• **What is required**
Provide an exact transcription of all the records.

%%

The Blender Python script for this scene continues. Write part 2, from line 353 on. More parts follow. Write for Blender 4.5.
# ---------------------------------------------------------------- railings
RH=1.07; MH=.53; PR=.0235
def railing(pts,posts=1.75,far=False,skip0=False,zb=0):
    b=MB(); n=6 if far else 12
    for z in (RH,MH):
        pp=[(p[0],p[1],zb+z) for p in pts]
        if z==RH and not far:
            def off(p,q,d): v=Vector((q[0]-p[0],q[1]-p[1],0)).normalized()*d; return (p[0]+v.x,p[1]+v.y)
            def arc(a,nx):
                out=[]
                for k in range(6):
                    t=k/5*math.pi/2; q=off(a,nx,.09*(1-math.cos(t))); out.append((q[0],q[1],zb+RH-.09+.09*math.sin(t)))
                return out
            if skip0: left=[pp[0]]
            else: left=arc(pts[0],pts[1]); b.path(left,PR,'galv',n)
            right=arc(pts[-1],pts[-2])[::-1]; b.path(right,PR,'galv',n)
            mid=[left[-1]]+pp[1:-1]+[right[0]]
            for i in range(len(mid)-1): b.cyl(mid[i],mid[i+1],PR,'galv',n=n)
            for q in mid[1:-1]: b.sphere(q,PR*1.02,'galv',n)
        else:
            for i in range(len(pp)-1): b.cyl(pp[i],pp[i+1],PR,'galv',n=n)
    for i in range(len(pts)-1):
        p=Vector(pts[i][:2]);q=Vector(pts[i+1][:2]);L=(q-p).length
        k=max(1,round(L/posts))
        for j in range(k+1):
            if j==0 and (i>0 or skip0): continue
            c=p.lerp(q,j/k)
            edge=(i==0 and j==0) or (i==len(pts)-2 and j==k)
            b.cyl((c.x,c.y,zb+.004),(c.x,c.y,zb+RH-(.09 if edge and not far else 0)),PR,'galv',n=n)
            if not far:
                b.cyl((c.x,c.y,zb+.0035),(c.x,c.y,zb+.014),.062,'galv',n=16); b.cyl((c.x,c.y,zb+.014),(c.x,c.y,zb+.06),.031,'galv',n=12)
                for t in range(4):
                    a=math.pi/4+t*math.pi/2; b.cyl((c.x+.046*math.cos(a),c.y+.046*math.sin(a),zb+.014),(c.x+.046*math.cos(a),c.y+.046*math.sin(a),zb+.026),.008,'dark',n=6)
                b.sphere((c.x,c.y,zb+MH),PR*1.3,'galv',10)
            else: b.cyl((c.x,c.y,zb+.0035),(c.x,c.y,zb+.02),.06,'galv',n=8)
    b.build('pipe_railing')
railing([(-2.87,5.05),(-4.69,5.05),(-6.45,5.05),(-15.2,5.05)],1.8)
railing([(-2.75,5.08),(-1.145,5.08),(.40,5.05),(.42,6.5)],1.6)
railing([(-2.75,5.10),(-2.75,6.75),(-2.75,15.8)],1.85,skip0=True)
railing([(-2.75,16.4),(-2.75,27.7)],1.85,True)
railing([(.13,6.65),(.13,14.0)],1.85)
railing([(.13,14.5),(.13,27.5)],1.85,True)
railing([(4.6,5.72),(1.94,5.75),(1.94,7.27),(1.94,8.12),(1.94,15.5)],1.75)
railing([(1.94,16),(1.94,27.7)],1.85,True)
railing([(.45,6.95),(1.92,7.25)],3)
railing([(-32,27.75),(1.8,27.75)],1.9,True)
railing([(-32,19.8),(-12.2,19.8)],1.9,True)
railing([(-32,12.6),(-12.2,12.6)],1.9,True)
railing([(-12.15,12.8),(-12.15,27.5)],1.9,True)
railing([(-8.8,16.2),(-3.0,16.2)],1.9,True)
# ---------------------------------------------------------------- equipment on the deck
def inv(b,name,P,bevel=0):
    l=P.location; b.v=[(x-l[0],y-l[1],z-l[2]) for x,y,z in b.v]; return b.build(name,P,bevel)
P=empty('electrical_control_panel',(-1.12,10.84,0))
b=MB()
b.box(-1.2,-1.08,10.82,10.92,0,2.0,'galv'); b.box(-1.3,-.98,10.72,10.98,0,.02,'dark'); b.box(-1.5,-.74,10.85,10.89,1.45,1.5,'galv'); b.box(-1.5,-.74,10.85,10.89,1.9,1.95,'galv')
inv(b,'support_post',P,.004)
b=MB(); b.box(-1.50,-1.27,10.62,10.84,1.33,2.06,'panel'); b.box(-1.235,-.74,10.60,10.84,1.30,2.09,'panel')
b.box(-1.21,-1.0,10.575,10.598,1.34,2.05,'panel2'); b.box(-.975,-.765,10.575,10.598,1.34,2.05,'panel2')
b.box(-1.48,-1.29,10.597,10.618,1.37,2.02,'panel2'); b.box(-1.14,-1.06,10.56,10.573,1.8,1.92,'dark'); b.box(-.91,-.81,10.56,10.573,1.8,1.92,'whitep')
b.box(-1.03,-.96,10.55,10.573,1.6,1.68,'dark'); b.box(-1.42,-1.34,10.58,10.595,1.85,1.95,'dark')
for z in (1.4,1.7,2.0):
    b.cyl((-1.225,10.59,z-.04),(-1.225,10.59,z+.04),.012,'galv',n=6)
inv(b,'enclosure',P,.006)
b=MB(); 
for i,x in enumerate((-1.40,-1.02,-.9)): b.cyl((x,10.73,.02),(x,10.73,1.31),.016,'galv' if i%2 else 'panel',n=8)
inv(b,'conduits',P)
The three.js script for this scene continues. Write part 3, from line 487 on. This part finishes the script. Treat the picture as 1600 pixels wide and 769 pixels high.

%%

• **Written response**
The Blender Python script for this scene continues. Write part 2, from line 353 on. More parts follow. Write for Blender 4.5.
# ---------------------------------------------------------------- railings
RH=1.07; MH=.53; PR=.0235
def railing(pts,posts=1.75,far=False,skip0=False,zb=0):
    b=MB(); n=6 if far else 12
    for z in (RH,MH):
        pp=[(p[0],p[1],zb+z) for p in pts]
        if z==RH and not far:
            def off(p,q,d): v=Vector((q[0]-p[0],q[1]-p[1],0)).normalized()*d; return (p[0]+v.x,p[1]+v.y)
            def arc(a,nx):
                out=[]
                for k in range(6):
                    t=k/5*math.pi/2; q=off(a,nx,.09*(1-math.cos(t))); out.append((q[0],q[1],zb+RH-.09+.09*math.sin(t)))
                return out
            if skip0: left=[pp[0]]
            else: left=arc(pts[0],pts[1]); b.path(left,PR,'galv',n)
            right=arc(pts[-1],pts[-2])[::-1]; b.path(right,PR,'galv',n)
            mid=[left[-1]]+pp[1:-1]+[right[0]]
            for i in range(len(mid)-1): b.cyl(mid[i],mid[i+1],PR,'galv',n=n)
            for q in mid[1:-1]: b.sphere(q,PR*1.02,'galv',n)
        else:
            for i in range(len(pp)-1): b.cyl(pp[i],pp[i+1],PR,'galv',n=n)
    for i in range(len(pts)-1):
        p=Vector(pts[i][:2]);q=Vector(pts[i+1][:2]);L=(q-p).length
        k=max(1,round(L/posts))
        for j in range(k+1):
            if j==0 and (i>0 or skip0): continue
            c=p.lerp(q,j/k)
            edge=(i==0 and j==0) or (i==len(pts)-2 and j==k)
            b.cyl((c.x,c.y,zb+.004),(c.x,c.y,zb+RH-(.09 if edge and not far else 0)),PR,'galv',n=n)
            if not far:
                b.cyl((c.x,c.y,zb+.0035),(c.x,c.y,zb+.014),.062,'galv',n=16); b.cyl((c.x,c.y,zb+.014),(c.x,c.y,zb+.06),.031,'galv',n=12)
                for t in range(4):
                    a=math.pi/4+t*math.pi/2; b.cyl((c.x+.046*math.cos(a),c.y+.046*math.sin(a),zb+.014),(c.x+.046*math.cos(a),c.y+.046*math.sin(a),zb+.026),.008,'dark',n=6)
                b.sphere((c.x,c.y,zb+MH),PR*1.3,'galv',10)
            else: b.cyl((c.x,c.y,zb+.0035),(c.x,c.y,zb+.02),.06,'galv',n=8)
    b.build('pipe_railing')
railing([(-2.87,5.05),(-4.69,5.05),(-6.45,5.05),(-15.2,5.05)],1.8)
railing([(-2.75,5.08),(-1.145,5.08),(.40,5.05),(.42,6.5)],1.6)
railing([(-2.75,5.10),(-2.75,6.75),(-2.75,15.8)],1.85,skip0=True)
railing([(-2.75,16.4),(-2.75,27.7)],1.85,True)
railing([(.13,6.65),(.13,14.0)],1.85)
railing([(.13,14.5),(.13,27.5)],1.85,True)
railing([(4.6,5.72),(1.94,5.75),(1.94,7.27),(1.94,8.12),(1.94,15.5)],1.75)
railing([(1.94,16),(1.94,27.7)],1.85,True)
railing([(.45,6.95),(1.92,7.25)],3)
railing([(-32,27.75),(1.8,27.75)],1.9,True)
railing([(-32,19.8),(-12.2,19.8)],1.9,True)
railing([(-32,12.6),(-12.2,12.6)],1.9,True)
railing([(-12.15,12.8),(-12.15,27.5)],1.9,True)
railing([(-8.8,16.2),(-3.0,16.2)],1.9,True)
# ---------------------------------------------------------------- equipment on the deck
def inv(b,name,P,bevel=0):
    l=P.location; b.v=[(x-l[0],y-l[1],z-l[2]) for x,y,z in b.v]; return b.build(name,P,bevel)
P=empty('electrical_control_panel',(-1.12,10.84,0))
b=MB()
b.box(-1.2,-1.08,10.82,10.92,0,2.0,'galv'); b.box(-1.3,-.98,10.72,10.98,0,.02,'dark'); b.box(-1.5,-.74,10.85,10.89,1.45,1.5,'galv'); b.box(-1.5,-.74,10.85,10.89,1.9,1.95,'galv')
inv(b,'support_post',P,.004)
b=MB(); b.box(-1.50,-1.27,10.62,10.84,1.33,2.06,'panel'); b.box(-1.235,-.74,10.60,10.84,1.30,2.09,'panel')
b.box(-1.21,-1.0,10.575,10.598,1.34,2.05,'panel2'); b.box(-.975,-.765,10.575,10.598,1.34,2.05,'panel2')
b.box(-1.48,-1.29,10.597,10.618,1.37,2.02,'panel2'); b.box(-1.14,-1.06,10.56,10.573,1.8,1.92,'dark'); b.box(-.91,-.81,10.56,10.573,1.8,1.92,'whitep')
b.box(-1.03,-.96,10.55,10.573,1.6,1.68,'dark'); b.box(-1.42,-1.34,10.58,10.595,1.85,1.95,'dark')
for z in (1.4,1.7,2.0):
    b.cyl((-1.225,10.59,z-.04),(-1.225,10.59,z+.04),.012,'galv',n=6)
inv(b,'enclosure',P,.006)
b=MB(); 
for i,x in enumerate((-1.40,-1.02,-.9)): b.cyl((x,10.73,.02),(x,10.73,1.31),.016,'galv' if i%2 else 'panel',n=8)
inv(b,'conduits',P)
The three.js script for this scene continues. Write part 3, from line 487 on. This part finishes the script. Treat the picture as 1600 pixels wide and 769 pixels high.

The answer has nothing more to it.